Equipment ratios and accessories prove equally important for sustainable operations. "We did not do this originally, but now we have a 1 to 1 ratio on cameras and tripods. And we always get the hard case and the tripod carry case with every single one of them. Because I think as easy as you can make it for the people using it, the better they're going to take care of it."

The system includes formal agreements that establish expectations without micromanagement. Teams sign documentation acknowledging their role in equipment care and usage requirements, creating accountability through clear expectations rather than constant oversight.

Once cameras are allocated, teams operate with complete autonomy in their usage decisions. "On a day-to-day basis, I don't manage any of that. That's really down to the team level on how much they're going to get out of what they're paying for the subscription," she says. This approach enables coaches to integrate video analysis into their specific programs while maintaining organizational standards through the accountability structures.

This hybrid model with organizational control and strong team ownership creates sustainable scaling. Teams feel ownership over their equipment and usage decisions, while the organization maintains oversight and support capabilities that prevent common problems from derailing the entire program.

The systems that enable the balance

What enables this balance between centralized complexity and localized accountability is systematic documentation and organized processes.
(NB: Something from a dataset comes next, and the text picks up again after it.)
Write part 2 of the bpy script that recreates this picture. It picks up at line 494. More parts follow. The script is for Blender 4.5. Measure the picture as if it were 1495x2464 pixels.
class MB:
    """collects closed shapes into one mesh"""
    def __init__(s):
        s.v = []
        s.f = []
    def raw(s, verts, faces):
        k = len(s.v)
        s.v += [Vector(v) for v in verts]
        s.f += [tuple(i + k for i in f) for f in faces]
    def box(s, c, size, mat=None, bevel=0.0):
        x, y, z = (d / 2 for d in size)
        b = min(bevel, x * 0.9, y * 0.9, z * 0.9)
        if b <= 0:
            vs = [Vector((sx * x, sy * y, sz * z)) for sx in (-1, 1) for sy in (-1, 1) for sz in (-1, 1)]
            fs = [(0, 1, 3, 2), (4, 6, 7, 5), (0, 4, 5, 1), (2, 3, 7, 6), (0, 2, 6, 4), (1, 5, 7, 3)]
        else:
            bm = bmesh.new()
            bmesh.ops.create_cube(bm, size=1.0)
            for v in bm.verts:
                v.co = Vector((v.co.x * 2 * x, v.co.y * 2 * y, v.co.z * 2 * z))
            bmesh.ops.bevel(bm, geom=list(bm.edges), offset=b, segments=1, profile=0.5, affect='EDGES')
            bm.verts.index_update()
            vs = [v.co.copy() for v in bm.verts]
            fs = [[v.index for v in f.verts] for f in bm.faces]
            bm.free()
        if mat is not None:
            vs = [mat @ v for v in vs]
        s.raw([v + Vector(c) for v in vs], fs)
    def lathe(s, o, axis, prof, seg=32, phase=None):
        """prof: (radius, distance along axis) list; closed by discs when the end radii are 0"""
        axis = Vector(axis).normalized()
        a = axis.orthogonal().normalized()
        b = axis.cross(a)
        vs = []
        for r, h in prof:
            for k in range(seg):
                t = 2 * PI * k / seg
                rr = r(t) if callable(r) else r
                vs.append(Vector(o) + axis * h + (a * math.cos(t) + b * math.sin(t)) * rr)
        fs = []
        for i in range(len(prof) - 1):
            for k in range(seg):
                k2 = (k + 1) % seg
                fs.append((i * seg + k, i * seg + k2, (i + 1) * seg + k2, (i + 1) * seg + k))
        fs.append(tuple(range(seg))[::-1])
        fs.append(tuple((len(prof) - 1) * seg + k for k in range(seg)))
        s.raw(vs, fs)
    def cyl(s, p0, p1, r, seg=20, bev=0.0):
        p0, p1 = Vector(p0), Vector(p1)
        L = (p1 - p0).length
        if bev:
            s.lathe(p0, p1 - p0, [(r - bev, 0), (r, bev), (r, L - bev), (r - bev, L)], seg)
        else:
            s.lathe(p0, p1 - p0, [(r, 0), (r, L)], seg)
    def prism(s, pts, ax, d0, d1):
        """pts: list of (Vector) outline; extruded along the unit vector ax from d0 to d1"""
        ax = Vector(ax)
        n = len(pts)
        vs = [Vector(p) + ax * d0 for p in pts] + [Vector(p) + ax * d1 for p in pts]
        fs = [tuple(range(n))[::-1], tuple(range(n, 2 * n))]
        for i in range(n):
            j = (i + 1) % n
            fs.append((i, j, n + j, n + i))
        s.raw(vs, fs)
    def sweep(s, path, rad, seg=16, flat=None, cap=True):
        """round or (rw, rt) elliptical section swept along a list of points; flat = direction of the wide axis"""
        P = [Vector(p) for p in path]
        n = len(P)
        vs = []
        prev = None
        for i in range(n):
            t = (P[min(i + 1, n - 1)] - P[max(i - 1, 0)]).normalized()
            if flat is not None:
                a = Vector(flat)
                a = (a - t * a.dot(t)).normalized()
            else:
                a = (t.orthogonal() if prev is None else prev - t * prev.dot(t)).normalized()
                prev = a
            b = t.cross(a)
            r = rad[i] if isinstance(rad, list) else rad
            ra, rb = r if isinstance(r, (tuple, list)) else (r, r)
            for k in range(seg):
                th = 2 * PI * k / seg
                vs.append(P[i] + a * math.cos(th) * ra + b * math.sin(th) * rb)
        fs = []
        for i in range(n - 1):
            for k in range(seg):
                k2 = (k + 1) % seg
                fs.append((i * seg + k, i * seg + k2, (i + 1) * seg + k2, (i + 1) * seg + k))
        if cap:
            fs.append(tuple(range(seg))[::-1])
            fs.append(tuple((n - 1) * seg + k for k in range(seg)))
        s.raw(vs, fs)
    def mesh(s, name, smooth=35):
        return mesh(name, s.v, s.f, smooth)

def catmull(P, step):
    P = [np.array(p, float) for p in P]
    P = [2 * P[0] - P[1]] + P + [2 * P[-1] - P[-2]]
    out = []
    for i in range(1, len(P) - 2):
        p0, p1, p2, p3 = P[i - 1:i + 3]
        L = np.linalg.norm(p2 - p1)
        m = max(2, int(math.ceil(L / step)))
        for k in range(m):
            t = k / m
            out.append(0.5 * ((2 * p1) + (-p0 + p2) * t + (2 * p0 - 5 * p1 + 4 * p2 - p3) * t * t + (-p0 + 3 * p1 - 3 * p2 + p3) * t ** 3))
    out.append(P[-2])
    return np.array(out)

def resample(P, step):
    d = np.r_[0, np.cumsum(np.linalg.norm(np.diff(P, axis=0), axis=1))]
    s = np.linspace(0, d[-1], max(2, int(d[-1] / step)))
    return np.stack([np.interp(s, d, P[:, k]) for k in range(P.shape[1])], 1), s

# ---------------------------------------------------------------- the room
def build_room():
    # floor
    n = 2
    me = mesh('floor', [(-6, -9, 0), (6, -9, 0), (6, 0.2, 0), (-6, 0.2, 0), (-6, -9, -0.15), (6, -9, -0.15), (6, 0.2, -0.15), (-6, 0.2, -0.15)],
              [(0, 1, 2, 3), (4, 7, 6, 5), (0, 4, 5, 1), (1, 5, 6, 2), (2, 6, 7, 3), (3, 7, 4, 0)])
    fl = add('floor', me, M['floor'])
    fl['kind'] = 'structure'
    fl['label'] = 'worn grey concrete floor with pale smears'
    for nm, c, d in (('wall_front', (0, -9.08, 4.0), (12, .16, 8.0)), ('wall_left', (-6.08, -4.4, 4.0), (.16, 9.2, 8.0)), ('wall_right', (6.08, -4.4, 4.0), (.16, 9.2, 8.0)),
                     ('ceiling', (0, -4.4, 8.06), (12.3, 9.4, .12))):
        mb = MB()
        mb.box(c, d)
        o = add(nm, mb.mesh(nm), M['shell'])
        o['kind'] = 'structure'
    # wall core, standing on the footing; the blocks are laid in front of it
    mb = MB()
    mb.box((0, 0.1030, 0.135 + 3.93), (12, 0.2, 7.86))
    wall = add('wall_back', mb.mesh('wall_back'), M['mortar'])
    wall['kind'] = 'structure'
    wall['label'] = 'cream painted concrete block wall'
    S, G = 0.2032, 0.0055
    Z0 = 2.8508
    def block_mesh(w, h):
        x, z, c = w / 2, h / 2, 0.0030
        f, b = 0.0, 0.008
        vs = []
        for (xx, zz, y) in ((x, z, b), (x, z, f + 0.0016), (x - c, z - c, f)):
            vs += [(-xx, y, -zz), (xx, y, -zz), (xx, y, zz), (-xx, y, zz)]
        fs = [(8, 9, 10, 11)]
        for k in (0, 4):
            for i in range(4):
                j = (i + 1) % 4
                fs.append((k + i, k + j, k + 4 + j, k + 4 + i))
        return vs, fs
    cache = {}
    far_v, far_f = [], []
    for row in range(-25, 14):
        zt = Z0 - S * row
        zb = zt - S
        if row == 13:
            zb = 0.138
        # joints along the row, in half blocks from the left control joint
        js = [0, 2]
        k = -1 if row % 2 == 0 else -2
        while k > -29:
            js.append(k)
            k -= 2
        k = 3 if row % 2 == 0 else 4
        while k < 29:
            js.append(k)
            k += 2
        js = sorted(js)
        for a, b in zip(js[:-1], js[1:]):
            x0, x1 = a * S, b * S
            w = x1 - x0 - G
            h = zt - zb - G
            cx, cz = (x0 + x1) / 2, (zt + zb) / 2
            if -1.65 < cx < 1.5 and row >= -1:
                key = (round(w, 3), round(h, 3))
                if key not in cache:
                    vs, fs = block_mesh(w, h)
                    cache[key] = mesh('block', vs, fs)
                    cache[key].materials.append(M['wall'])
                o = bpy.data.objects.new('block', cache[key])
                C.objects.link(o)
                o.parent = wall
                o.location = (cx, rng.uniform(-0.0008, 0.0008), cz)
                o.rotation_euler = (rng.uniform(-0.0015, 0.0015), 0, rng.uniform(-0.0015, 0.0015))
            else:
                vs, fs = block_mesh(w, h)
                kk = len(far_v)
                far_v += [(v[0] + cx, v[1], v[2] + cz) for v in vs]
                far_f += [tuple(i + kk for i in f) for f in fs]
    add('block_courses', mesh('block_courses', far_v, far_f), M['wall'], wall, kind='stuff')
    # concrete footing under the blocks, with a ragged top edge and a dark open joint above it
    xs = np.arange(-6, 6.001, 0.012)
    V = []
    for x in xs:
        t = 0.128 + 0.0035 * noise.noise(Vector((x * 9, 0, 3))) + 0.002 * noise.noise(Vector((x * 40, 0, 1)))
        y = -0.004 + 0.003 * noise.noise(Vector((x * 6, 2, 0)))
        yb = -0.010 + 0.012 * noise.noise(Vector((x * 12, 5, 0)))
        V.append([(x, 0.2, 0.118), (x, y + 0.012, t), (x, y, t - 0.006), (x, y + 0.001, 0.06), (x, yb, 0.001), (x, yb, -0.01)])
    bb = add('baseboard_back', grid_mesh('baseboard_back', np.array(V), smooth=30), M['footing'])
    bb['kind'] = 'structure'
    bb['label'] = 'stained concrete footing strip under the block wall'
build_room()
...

Cassell has built operational systems that manage information flow efficiently while maintaining clear boundaries between organizational oversight and team autonomy.

Her most important piece of advice for other clubs? "I would definitely have one point of contact for both the users and Veo. I think that helps a lot with streamlining the communications," she says. But effective centralization requires meticulous record-keeping to prevent information from falling through cracks.

Equipment tracking forms the operational backbone. Each camera has documented allocation, location, and usage history. When problems arise, Cassell can immediately identify specific units and their responsibility chains. "If somebody calls, I create a note," she says, building a comprehensive database of issues and resolutions that enables rapid problem-solving across geographic distances.

The documentation extends beyond equipment tracking to encompass financial management and organizational learning. Since NASA Tophat operates as a pass-through for subscription fees while absorbing camera costs, accurate record-keeping ensures proper cost allocation and prevents budget surprises.

"I document every issue that comes in," she says. This systematic approach transforms individual problems into organizational learning opportunities, building institutional knowledge that improves response times and enables the club to absorb increasing complexity without overwhelming their central coordination system.

The annual allocation cycle demonstrates how their systems balance organizational oversight with team autonomy. "At the end of the season, I'll ask everybody if they're going to keep their existing camera or if they're going to return it. And then for the last six weeks, all I've been doing is collecting cameras and putting them back in the locker and figuring out where they'll go next year." This process maintains equipment accountability while allowing teams to make decisions based on their specific needs and performance.

Their approach offers a blueprint for clubs ready to level up their video technology programs from basic implementations into comprehensive development tools that serve their entire organization – by taking on complexity, so teams can stay accountable.